=== DATA EXCERPTS ===

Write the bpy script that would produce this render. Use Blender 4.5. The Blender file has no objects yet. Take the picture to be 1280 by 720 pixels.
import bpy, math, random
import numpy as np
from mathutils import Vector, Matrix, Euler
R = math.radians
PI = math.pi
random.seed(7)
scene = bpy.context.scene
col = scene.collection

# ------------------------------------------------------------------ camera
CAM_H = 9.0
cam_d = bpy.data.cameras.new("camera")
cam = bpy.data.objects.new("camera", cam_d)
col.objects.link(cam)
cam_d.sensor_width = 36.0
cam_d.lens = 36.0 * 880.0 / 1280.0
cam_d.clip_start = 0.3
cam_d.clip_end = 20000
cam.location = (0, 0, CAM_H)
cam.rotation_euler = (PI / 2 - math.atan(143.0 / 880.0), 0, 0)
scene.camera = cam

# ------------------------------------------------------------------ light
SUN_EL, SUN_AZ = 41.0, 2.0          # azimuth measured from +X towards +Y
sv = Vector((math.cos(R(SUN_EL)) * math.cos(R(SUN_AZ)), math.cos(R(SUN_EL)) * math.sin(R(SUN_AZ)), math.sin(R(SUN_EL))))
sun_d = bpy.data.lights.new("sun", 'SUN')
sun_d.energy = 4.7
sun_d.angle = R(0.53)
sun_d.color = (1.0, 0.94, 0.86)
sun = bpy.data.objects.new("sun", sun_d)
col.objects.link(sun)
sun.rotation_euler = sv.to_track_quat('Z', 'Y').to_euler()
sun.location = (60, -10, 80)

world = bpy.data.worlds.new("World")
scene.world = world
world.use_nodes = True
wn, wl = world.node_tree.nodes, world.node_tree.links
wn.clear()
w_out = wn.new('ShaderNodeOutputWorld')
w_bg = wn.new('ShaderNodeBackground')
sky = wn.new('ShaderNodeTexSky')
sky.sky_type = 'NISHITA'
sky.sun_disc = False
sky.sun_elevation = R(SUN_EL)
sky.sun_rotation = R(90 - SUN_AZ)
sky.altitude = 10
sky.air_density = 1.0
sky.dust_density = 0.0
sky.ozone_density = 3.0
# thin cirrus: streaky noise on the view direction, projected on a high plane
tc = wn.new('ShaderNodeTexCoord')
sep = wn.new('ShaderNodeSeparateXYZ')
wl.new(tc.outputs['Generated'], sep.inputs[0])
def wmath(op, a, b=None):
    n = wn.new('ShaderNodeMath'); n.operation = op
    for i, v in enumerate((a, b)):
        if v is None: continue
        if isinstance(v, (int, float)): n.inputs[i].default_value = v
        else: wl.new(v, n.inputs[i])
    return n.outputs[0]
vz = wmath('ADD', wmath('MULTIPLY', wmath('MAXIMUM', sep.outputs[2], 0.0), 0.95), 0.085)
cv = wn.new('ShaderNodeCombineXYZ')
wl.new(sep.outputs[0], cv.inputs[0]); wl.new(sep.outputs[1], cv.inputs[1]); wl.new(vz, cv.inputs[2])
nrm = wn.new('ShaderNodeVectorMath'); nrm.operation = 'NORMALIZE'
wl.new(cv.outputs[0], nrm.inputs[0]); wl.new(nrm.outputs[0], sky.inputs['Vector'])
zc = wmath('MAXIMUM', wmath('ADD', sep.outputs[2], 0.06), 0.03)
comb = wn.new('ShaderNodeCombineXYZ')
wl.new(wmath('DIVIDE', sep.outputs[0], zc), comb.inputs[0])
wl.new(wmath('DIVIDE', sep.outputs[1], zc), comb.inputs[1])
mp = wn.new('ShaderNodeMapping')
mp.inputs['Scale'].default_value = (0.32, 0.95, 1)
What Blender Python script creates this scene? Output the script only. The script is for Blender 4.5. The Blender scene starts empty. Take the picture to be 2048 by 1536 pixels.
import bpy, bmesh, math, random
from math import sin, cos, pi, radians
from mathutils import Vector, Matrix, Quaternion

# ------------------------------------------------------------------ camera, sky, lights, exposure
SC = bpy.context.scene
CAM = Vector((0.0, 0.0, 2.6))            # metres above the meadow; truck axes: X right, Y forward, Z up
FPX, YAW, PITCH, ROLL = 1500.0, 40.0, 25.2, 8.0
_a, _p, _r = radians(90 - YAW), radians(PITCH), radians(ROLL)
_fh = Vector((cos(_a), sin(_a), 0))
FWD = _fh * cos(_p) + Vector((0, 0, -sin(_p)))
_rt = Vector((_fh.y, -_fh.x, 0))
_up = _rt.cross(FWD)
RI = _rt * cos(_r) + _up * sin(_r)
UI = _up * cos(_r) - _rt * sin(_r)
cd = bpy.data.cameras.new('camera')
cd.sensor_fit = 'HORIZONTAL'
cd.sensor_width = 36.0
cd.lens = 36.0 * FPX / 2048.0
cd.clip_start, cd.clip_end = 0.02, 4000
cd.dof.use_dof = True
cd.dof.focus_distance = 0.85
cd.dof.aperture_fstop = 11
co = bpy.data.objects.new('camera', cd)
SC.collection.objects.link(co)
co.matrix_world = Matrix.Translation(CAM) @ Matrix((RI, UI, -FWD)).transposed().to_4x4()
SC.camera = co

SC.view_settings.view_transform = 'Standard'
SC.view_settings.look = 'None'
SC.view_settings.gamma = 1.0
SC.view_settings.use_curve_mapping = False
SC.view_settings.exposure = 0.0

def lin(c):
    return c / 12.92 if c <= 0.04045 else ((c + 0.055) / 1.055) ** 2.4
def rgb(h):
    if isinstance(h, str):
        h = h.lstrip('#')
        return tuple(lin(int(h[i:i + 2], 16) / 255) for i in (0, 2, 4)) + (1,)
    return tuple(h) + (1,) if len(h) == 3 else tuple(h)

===

◆ WHAT YOU NEED TO DO
Beginning at the line where "What Blender Python" appears, extract each line through the end of the data above; keep them exact and include nothing else.

◆ EXERCISE OUTPUT
What Blender Python script creates this scene? Output the script only. The script is for Blender 4.5. The Blender scene starts empty. Take the picture to be 2048 by 1536 pixels.
import bpy, bmesh, math, random
from math import sin, cos, pi, radians
from mathutils import Vector, Matrix, Quaternion

# ------------------------------------------------------------------ camera, sky, lights, exposure
SC = bpy.context.scene
CAM = Vector((0.0, 0.0, 2.6))            # metres above the meadow; truck axes: X right, Y forward, Z up
FPX, YAW, PITCH, ROLL = 1500.0, 40.0, 25.2, 8.0
_a, _p, _r = radians(90 - YAW), radians(PITCH), radians(ROLL)
_fh = Vector((cos(_a), sin(_a), 0))
FWD = _fh * cos(_p) + Vector((0, 0, -sin(_p)))
_rt = Vector((_fh.y, -_fh.x, 0))
_up = _rt.cross(FWD)
RI = _rt * cos(_r) + _up * sin(_r)
UI = _up * cos(_r) - _rt * sin(_r)
cd = bpy.data.cameras.new('camera')
cd.sensor_fit = 'HORIZONTAL'
cd.sensor_width = 36.0
cd.lens = 36.0 * FPX / 2048.0
cd.clip_start, cd.clip_end = 0.02, 4000
cd.dof.use_dof = True
cd.dof.focus_distance = 0.85
cd.dof.aperture_fstop = 11
co = bpy.data.objects.new('camera', cd)
SC.collection.objects.link(co)
co.matrix_world = Matrix.Translation(CAM) @ Matrix((RI, UI, -FWD)).transposed().to_4x4()
SC.camera = co

SC.view_settings.view_transform = 'Standard'
SC.view_settings.look = 'None'
SC.view_settings.gamma = 1.0
SC.view_settings.use_curve_mapping = False
SC.view_settings.exposure = 0.0

def lin(c):
    return c / 12.92 if c <= 0.04045 else ((c + 0.055) / 1.055) ** 2.4
def rgb(h):
    if isinstance(h, str):
        h = h.lstrip('#')
        return tuple(lin(int(h[i:i + 2], 16) / 255) for i in (0, 2, 4)) + (1,)
    return tuple(h) + (1,) if len(h) == 3 else tuple(h)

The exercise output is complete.